Las Vegas Sun

March 18, 2024

Dire Straits gets real in ‘Making Movies’

As a prolific film scorer, Mark Knopfler has become highly respected for his visual approach to music.

Go back and listen to the British guitarist/vocalist's work with classic rock band Dire Straits, however, and it's plain Knopfler's illustrative technique was well in effect before he went solo.

Look no further for proof than 1980's aptly titled "Making Movies," Dire Straits' third and best album.

Each of the disc's seven tracks paints a vivid picture, not just with descriptive lyrics, but also through cleverly devised song structures.

Opening cut "Tunnel of Love," for example, opens with a section of Rodgers and Hammerstein's "The Carousel Waltz," providing a fitting carnival atmosphere.

Knopfler's pretty acoustic intro to "Romeo and Juliet" is an ideal start to the charming love song, which finds the narrator "singing up on" the object of affection below her window.

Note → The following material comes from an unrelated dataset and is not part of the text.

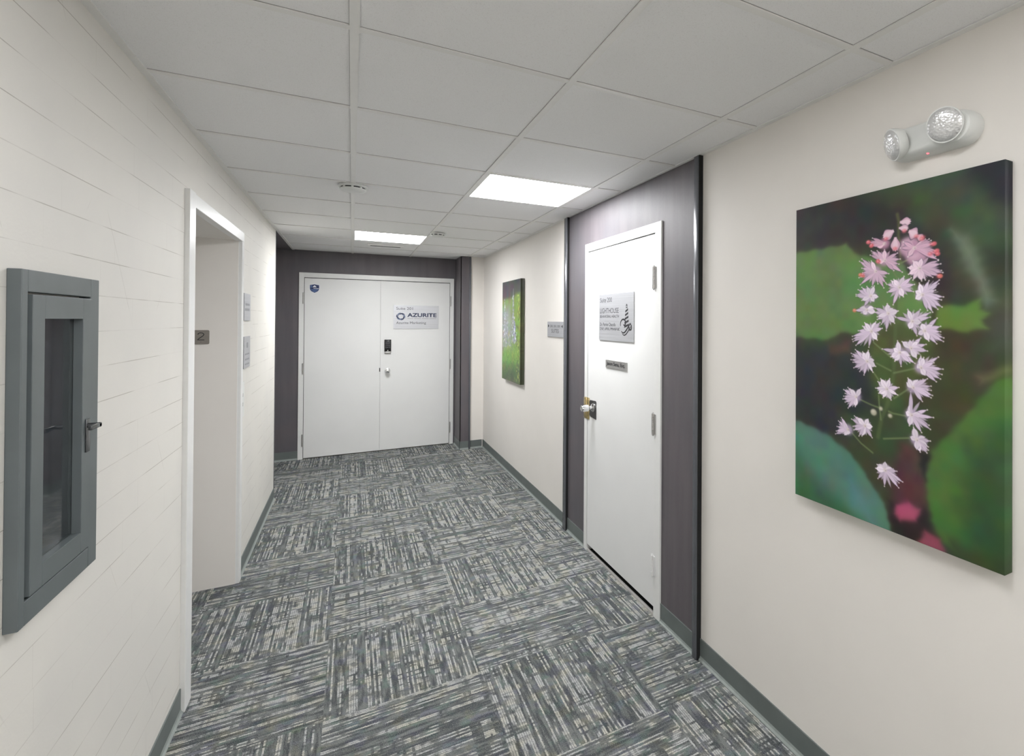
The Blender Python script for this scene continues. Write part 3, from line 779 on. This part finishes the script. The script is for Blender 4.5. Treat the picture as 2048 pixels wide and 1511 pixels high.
class Paint:
    def __init__(s, w, h, step):
        s.nx, s.ny = int(round(w/step))+1, int(round(h/step))+1
        s.x = np.linspace(0, w, s.nx); s.y = np.linspace(0, h, s.ny)
        s.X, s.Y = np.meshgrid(s.x, s.y)
        s.c = np.zeros((s.ny, s.nx, 3)); s.w, s.h = w, h
    def fill(s, col): s.c[:] = col
    def win(s, x0, y0, x1, y1):
        i0, i1 = np.searchsorted(s.x, [x0, x1]); j0, j1 = np.searchsorted(s.y, [y0, y1])
        return slice(max(j0-1, 0), min(j1+1, s.ny)), slice(max(i0-1, 0), min(i1+1, s.nx))
    def over(s, sl, a, col):
        a = np.clip(a, 0, 1)[..., None]; s.c[sl] = s.c[sl]*(1-a) + np.array(col, float)*a
    def poly(s, pts, col, blur, alpha=1.0):
        P = np.array(pts, float); b = blur*2.2
        sl = s.win(P[:, 0].min()-b, P[:, 1].min()-b, P[:, 0].max()+b, P[:, 1].max()+b)
        X, Y = s.X[sl], s.Y[sl]
        if X.size == 0: return
        # wavering edge
        X = X + 2.0*np.sin(Y/13.0) + 1.2*np.sin(Y/5.1+X/17); Y = Y + 2.0*np.sin(X/11.0)
        dist = np.full(X.shape, 1e9); ins = np.zeros(X.shape, bool)
        for i in range(len(P)):
            ax, ay = P[i]; bx, by = P[(i+1) % len(P)]
            ex, ey = bx-ax, by-ay; L = ex*ex+ey*ey+1e-9
            t = np.clip(((X-ax)*ex+(Y-ay)*ey)/L, 0, 1)
            dist = np.minimum(dist, np.hypot(X-ax-t*ex, Y-ay-t*ey))
            cr = ((ay > Y) != (by > Y)) & (X < (bx-ax)*(Y-ay)/((by-ay) if abs(by-ay) > 1e-9 else 1e-9)+ax)
            ins ^= cr
        sd = np.where(ins, -dist, dist)
        a = 1/(1+np.exp(np.clip(sd/(blur*0.45), -30, 30)))
        s.over(sl, a*alpha, col)
    def line(s, pts, r0, r1, col, soft=0.9, alpha=1.0):
        """tapered stroke through the points"""
        n = len(pts)-1
        xs = [p[0] for p in pts]; ys = [p[1] for p in pts]; b = max(r0, r1)+soft*3
        sl = s.win(min(xs)-b, min(ys)-b, max(xs)+b, max(ys)+b); X, Y = s.X[sl], s.Y[sl]
        if X.size == 0: return
        best = np.full(X.shape, 1e9)
        for i in range(n):
            ax, ay = pts[i]; bx, by = pts[i+1]; ex, ey = bx-ax, by-ay
            t = np.clip(((X-ax)*ex+(Y-ay)*ey)/(ex*ex+ey*ey+1e-9), 0, 1)
            rr = r0+(r1-r0)*(i+t)/n
            best = np.minimum(best, np.hypot(X-ax-t*ex, Y-ay-t*ey)-rr)
        s.over(sl, alpha/(1+np.exp(np.clip(best/(soft*0.5), -30, 30))), col)
    def petal(s, c, tip, wid, col, soft=0.8, alpha=1.0):
        """leaf-shaped petal from c to tip, widest beyond the middle"""
        ax, ay = c; ex, ey = tip[0]-ax, tip[1]-ay; L = math.hypot(ex, ey)+1e-6
        b = wid+4; sl = s.win(min(ax, tip[0])-b, min(ay, tip[1])-b, max(ax, tip[0])+b, max(ay, tip[1])+b); X, Y = s.X[sl], s.Y[sl]
        if X.size == 0: return
        u = ((X-ax)*ex+(Y-ay)*ey)/L; v = ((X-ax)*-ey+(Y-ay)*ex)/L
        t = np.clip(u/L, 0, 1); prof = wid*0.5*(0.30+0.75*np.sin(np.pi*np.clip(t, 0, 1)**1.25))*(1-t**6)
        sd = np.maximum(np.abs(v)-prof, np.maximum(u-L, -u-1.5))
        s.over(sl, alpha/(1+np.exp(np.clip(sd/(soft*0.5), -30, 30))), col)
    def blob(s, x, y, rx, ry, col, soft=1.0, alpha=1.0):
        b = soft*4; sl = s.win(x-rx-b, y-ry-b, x+rx+b, y+ry+b); X, Y = s.X[sl], s.Y[sl]
        if X.size == 0: return
        d = (np.hypot((X-x)/rx, (Y-y)/ry)-1)*min(rx, ry)
        s.over(sl, alpha/(1+np.exp(np.clip(d/(soft*0.5), -30, 30))), col)
    def cloudy(s, amt, size, seed=1):
        """slow blotches of colour"""
        r = np.random.default_rng(seed); gx, gy = int(s.w/size)+3, int(s.h/size)+3
        g = r.normal(0, 1, (gy, gx, 3))*np.array([1, 1, 0.8])
        fx, fy = s.x/size, s.y/size; ix, iy = fx.astype(int), fy.astype(int); tx, ty = fx-ix, fy-iy
        tx = tx*tx*(3-2*tx); ty = (ty*ty*(3-2*ty))[:, None, None]; tx = tx[None, :, None]
        a = g[iy][:, ix]; b = g[iy][:, ix+1]; c = g[iy+1][:, ix]; d = g[iy+1][:, ix+1]
        s.c += amt*((a*(1-tx)+b*tx)*(1-ty)+(c*(1-tx)+d*tx)*ty)
    def mesh(s, name, fr, depth, mat, parent, gain):
        """the front as a fine grid facing the viewer, sides wrapped round with the edge colours"""
        nx, ny = s.nx, s.ny
        lincol = np.clip(srgb2lin(s.c)*gain, 0, 0.92)
        off = world_loc(parent); W_, H_ = s.w/1000, s.h/1000
        o0 = np.array(fr(0, 0, 0)-off); eu = np.array(fr(1, 0, 0)-fr(0, 0, 0)); evv = np.array(fr(0, 1, 0)-fr(0, 0, 0)); ed = np.array(fr(0, 0, 1)-fr(0, 0, 0))
        U = (s.X/1000).ravel(); V = (H_-s.Y/1000).ravel()
        co = o0 + U[:, None]*eu + V[:, None]*evv + depth*ed
        idx = np.arange(nx*ny).reshape(ny, nx)
        q = np.stack([idx[:-1, :-1], idx[1:, :-1], idx[1:, 1:], idx[:-1, 1:]], -1).reshape(-1, 4)
        # border loop, pushed back to the wall for the wrapped sides
        loop = np.concatenate([idx[0, :], idx[1:, -1], idx[-1, -2::-1], idx[-2:0:-1, 0]])
        back = co[loop] - (depth)*ed; nb = len(loop)
        co = np.vstack([co, back]); bi = nx*ny + np.arange(nb)
        nxt = np.roll(np.arange(nb), -1)
        sq = np.stack([loop, loop[nxt], bi[nxt], bi], -1)
        faces = np.vstack([q, sq])
        col = np.ones((len(co), 4)); col[:nx*ny, :3] = lincol.reshape(-1, 3); col[nx*ny:, :3] = lincol.reshape(-1, 3)[loop]
        me = bpy.data.meshes.new(name)
        me.vertices.add(len(co)); me.vertices.foreach_set('co', co.astype(np.float32).ravel())
        nf = len(faces); me.loops.add(nf*4); me.polygons.add(nf)
        me.loops.foreach_set('vertex_index', faces.astype(np.int32).ravel())
        me.polygons.foreach_set('loop_start', np.arange(0, nf*4, 4, dtype=np.int32))
        me.polygons.foreach_set('loop_total', np.full(nf, 4, dtype=np.int32))
        me.update(calc_edges=True); me.validate()
        at = me.color_attributes.new('print', 'FLOAT_COLOR', 'POINT'); at.data.foreach_set('color', col.astype(np.float32).ravel())
        me.materials.append(mat)
        o = bpy.data.objects.new(name, me); C.objects.link(o); o.parent = parent
        return o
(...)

The imagery on closing track "Les Boys" is more obvious, as Dire Straits sets into an oom-pah beat befitting the story of a gay cabaret troupe performing in Germany.

Perhaps the best use of visual artistry comes on "Skateaway," where Knopfler's light, finger-picking guitar touch conveys a bouncy feel ideal for his storyline.

You can practically see the song's central character skating down the streets listening to her headphones as Knopfler sings: "The cars do the usual dances / Same old cruise and the curbside crawl / But the rollergirl she's taking chances / They just love to see her take them all."

Disparate piano work helps supply the backdrops for the haunting "Espresso Love" and the graceful "Hand in Hand," while Knopfler turns "Solid Rock" into a barroom brawler with fiery guitar riffs.

On the follow-up to "Making Movies," 1982's "Love Over Gold," Dire Straits stretched its sound to epic proportions, opening with the atmospheric, 14-plus-minute "Telegraph Road."

While solid, that disc -- and more well-known future effort "Brothers in Arms" -- came up short next to "Making Movies," the album that truly set the scene, musically speaking.

Artist: Dire Straits.

Title: "Making Movies."

Year of release: 1980 (Warner Bros. Records).

Tracklisting: "Tunnel of Love," "Romeo and Juliet," "Skateaway," "Expresso Love," "Hand in Hand," "Solid Rock," "Les Boys."